Gradually pour the egg-milk mix into the well, stirring gently until all the flour is blended with the liquids.
Beat the mix for a minute or so, until there are a few small bubbles on the surface
Heat butter in a frying pan.
When hot, pour in just enough batter to make a thin pancake (about 1/4 cup for a 9-10 inch pan), Quickly tilt the pan to spread the batter evenly and cook quickly on both sides, until golden brown.
Squeeze lemon juice and sugar on the pancake before rolling it.
Then sprinkle more juice and sugar on the rolled pancake before serving.
Also good with blueberries and/or maple syrup
(Makes about 7 or 8 pancakes. And any left-over mix keeps well in the frig for a day or two.)

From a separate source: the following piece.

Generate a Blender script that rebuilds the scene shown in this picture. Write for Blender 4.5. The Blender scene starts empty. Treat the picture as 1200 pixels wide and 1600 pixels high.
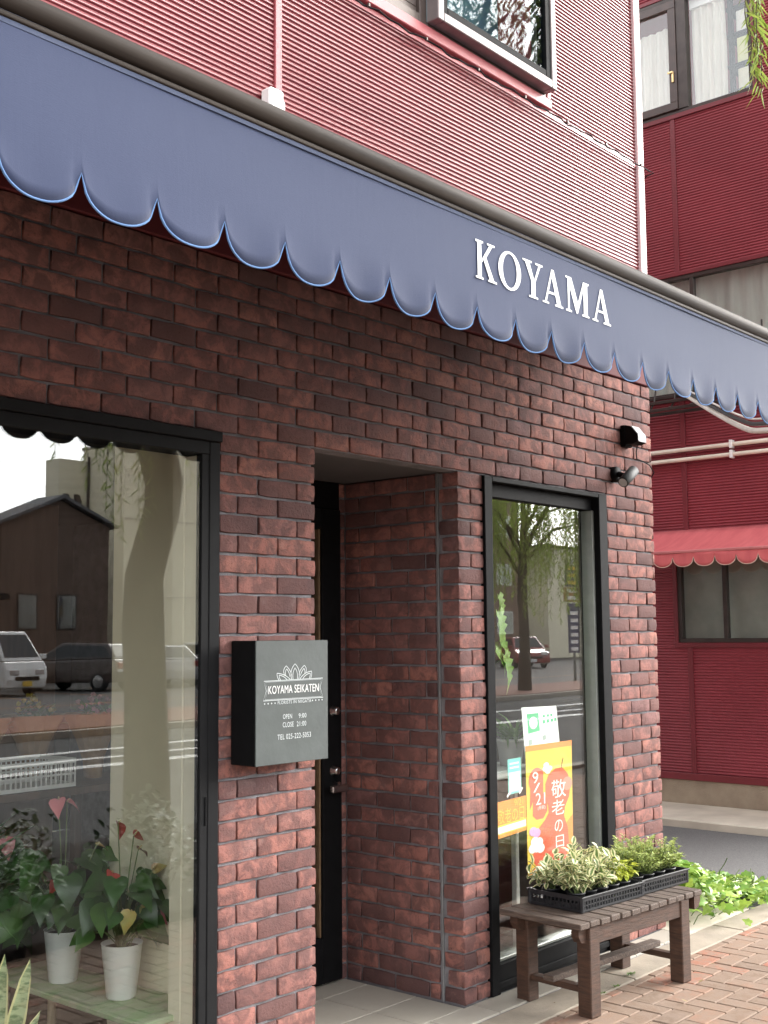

* My mother never owned any measuring cups, spoons or scales. A cup was, for her, whatever tea-cup was nearest to hand. Experiment in my own kitchen has shown that most tea-cups are, fortunately, very close to the 1 cup of a standard measuring cup.
Note from Ciao Chow Linda: This is my recipe for the blueberry sauce in the photo:
Blueberry sauce
1/2 cup water
2 T. sugar
2 tsps. cornstarch
grated rind of 1/2 lemon
juice of 1/2 lemon
2 cups blueberries
Mix sugar and 1/4 cup of water in a saucepan. Bring to a boil, letting the sugar dissolve. Take the other 1/4 cup of water and mix in a small cup with the cornstarch, until there are no lumps. Add to the pot and cook for a couple of minutes until thickened. It will become a little looser when you add the blueberries. Place the blueberries in the pot and cook a few minutes more, but not so long that the blueberries lose their shape. Add lemon juice and grated rind, cooking only for another minute. If still too thick, add a little more water.